Friday, September 17, 2010
"I thank God for the catfish."
Catfish is a film with a secret. What can be said is this: Filmmakers Henry Joost and Ariel "Rel" Schulman begin filming the burgeoning friendship between Rel's brother Nev, a Manhattan based photographer, and Abby, an 8 year-old painter from Michigan who first contacts Nev by mailing him a painting of one of his published photos. The two begin to communicate on Facebook. He sends her additional photos for her to use as subjects for her paintings. He not only communicates with her mother, Angela, but also other relatives as well, including her older half-sister, Megan. This relationship with Megan progresses to the point of a tentative romance made complicated by the distance between the two. After an 8 month correspondence, Nev offers to meet the family during a gig in Colorado. And suddenly everything begins to change.
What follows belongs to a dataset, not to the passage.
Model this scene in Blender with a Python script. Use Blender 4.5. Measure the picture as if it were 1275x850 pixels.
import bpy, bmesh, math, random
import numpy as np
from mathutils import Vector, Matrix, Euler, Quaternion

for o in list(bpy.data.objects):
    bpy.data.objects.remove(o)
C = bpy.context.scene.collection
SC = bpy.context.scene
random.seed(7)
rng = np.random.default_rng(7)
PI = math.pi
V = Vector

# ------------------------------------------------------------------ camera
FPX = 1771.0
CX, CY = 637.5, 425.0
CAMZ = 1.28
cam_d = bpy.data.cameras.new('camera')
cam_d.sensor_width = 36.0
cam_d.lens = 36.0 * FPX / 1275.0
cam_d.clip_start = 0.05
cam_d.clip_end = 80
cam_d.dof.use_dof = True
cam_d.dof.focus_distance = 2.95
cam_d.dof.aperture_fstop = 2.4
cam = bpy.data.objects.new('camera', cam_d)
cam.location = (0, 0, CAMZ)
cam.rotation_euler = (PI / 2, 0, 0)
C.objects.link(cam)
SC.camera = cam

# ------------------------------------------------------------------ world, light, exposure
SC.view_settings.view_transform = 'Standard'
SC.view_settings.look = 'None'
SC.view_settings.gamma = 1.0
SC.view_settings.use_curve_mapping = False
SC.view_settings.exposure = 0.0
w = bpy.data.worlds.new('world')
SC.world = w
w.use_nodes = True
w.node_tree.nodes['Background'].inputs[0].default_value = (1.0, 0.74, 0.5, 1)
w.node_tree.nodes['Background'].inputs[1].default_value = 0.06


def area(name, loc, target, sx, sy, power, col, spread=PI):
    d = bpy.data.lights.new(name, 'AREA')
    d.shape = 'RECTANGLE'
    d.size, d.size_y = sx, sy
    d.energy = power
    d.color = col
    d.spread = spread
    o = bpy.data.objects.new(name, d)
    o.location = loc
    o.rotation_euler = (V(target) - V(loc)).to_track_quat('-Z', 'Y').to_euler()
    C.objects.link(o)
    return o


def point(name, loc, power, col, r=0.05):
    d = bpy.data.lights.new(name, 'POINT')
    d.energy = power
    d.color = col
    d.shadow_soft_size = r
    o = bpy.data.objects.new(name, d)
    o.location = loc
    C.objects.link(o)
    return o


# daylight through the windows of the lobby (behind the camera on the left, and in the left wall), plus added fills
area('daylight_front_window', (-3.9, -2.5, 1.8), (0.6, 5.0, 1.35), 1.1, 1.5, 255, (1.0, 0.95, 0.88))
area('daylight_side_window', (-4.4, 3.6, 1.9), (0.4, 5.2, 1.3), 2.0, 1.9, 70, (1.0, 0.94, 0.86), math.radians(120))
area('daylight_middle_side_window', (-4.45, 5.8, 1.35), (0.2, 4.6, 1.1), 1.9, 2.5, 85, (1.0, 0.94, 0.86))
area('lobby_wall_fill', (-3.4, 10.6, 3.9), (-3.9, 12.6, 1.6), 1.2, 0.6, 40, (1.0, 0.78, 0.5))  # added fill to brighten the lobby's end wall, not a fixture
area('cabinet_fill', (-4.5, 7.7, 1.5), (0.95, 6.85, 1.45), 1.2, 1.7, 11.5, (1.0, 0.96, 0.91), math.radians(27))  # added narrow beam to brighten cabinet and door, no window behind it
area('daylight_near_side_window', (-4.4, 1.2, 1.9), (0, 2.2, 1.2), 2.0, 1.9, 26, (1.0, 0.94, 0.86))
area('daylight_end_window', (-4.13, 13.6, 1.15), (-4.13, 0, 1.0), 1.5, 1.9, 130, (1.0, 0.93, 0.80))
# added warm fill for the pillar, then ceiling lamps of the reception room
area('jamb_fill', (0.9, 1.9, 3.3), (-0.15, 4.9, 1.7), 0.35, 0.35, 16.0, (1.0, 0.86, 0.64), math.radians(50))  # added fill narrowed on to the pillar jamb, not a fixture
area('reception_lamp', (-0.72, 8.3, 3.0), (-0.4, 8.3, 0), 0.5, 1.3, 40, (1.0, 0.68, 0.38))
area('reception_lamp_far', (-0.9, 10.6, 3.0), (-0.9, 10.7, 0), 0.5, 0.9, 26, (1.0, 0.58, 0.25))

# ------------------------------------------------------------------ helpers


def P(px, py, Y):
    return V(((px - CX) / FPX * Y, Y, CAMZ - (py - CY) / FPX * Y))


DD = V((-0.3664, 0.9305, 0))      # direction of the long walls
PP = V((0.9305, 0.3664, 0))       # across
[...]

Joost and Schulman hit the narrative doc jackpot on this one and for all the arduous experiences Nev endures you cannot imagine that they didn't fall head over heels madly in love with the emerging weirdness. The film has the momentum and structure of a psychological thriller, inching ever closer to the truth about Megan. It also has a very winning unpolished naturalism. It is not a very "professional" documentary. Joost and Rel weave in and out of their own footage. For better or worse, the suggestion is just that of a bunch of guys playing around with their cameras who happened to have stumbled onto a treasure trove of complex story.
The experience of watching Catfish is addictively tense and surprisingly emotional. Obviously, its press materials which allude to a "shocking twist ending," position it in an interesting way as horror documentary, which is very different but related to the trending documentary style horror. Its finale does indeed boast a surprising number of recurring motifs from American horror cinema myth. An empty barn. A family secret. A "don't go into that house" sense of nervousness. What it captures brilliantly is the anticipatory boogeyman quality of horror. That moment at which anything could be inside that house. And as long as it could be anything we are free to imagine everything which scares us the most. One of the strongest notes in the final act is seeing Nev, standing at Abby's doorstep, ready to confront his mystery and feeling the sudden incredible urge, along with audience, to give it up and just go back.
Catfish's even bigger secret is that it takes us through that door, past the boogeyman phase of nervousness, and portrays with a surprisingly humane tenderness just what lies at the core of this unusual circumstance. Lobbied claims that this is exploitation or belittling to the revealed subjects are ludicrous. No doubt everyone involved was made better by this experience. To discredit sympathetic realism as condescension concludes that all subjects should only be filmed by their peers and that all filmmakers should film only themselves. By this measure all cinema is exploitation. On some level this may be true but in any case, it is not a unique condition of Joost, Schulman, or Catfish.